Je pense qu’il est important de reconnaître que la capacité de croissance de l’économie canadienne n’est probablement pas si élevée en ce moment. L’immigration est pratiquement au point mort pour des raisons intentionnelles, afin de corriger certains excès des années précédentes, mais cela freine quelque peu la vitesse à laquelle l’économie peut progresser.

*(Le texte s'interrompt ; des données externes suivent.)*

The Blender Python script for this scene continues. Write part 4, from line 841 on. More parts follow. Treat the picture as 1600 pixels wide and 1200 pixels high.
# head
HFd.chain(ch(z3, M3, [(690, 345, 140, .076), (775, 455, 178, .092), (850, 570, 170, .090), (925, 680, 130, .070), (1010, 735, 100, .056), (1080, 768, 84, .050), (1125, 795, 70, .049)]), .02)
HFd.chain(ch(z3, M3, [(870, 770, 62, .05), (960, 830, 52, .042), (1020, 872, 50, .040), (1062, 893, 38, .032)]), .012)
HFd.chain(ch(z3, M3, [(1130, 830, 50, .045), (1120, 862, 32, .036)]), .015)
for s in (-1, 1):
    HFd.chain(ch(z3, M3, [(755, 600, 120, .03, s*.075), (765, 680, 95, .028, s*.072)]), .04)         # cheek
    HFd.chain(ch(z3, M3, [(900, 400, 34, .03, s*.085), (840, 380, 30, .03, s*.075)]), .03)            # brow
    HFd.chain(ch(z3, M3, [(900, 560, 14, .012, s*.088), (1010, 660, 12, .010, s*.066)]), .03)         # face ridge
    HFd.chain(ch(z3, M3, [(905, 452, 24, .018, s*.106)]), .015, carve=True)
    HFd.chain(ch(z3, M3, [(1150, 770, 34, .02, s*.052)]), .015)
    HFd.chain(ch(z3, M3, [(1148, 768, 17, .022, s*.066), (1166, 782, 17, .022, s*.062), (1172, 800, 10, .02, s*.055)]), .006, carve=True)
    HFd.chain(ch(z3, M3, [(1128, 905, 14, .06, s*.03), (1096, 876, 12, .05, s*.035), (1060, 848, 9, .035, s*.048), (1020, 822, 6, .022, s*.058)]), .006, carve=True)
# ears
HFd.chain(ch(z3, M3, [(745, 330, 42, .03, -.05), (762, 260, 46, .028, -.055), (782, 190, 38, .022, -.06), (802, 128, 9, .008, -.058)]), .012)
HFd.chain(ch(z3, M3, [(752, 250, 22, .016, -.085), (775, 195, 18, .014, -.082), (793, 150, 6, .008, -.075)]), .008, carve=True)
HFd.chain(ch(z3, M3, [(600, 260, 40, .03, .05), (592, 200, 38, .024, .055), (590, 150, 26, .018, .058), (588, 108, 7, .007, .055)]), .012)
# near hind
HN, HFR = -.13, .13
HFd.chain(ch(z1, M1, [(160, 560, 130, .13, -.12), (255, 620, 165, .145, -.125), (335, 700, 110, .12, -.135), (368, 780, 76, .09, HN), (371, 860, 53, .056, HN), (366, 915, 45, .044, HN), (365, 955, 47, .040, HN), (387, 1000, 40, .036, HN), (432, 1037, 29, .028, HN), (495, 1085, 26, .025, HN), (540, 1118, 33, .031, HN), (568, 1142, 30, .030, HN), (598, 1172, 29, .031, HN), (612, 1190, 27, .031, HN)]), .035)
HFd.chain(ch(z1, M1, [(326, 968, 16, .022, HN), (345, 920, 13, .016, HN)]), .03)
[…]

La main-d’œuvre ne va donc pas augmenter aussi rapidement. Je pense que la source de grande incertitude pour le Canada reste l’accord commercial AEUMC, qui doit être renégocié en 2026. Il est tout à fait raisonnable de supposer que les négociations aboutiront, officialisant probablement certains droits de douane sectoriels existants que les États-Unis ont imposés au Canada, de sorte à ne pas créer un changement radical à l’issue des négociations. Je pense cependant que certaines pressions seront exercées sur le Canada. Les négociations devraient donc soulever certaines inquiétudes. Le Canada pourrait faire d’autres concessions, et je ne m’attends pas à ce que l’AEUMC actuel soit exactement le même que celui de 2025, qui avait été négocié dans un contexte sans droits de douane.
Le Canada devra donc continuer de composer avec cette situation.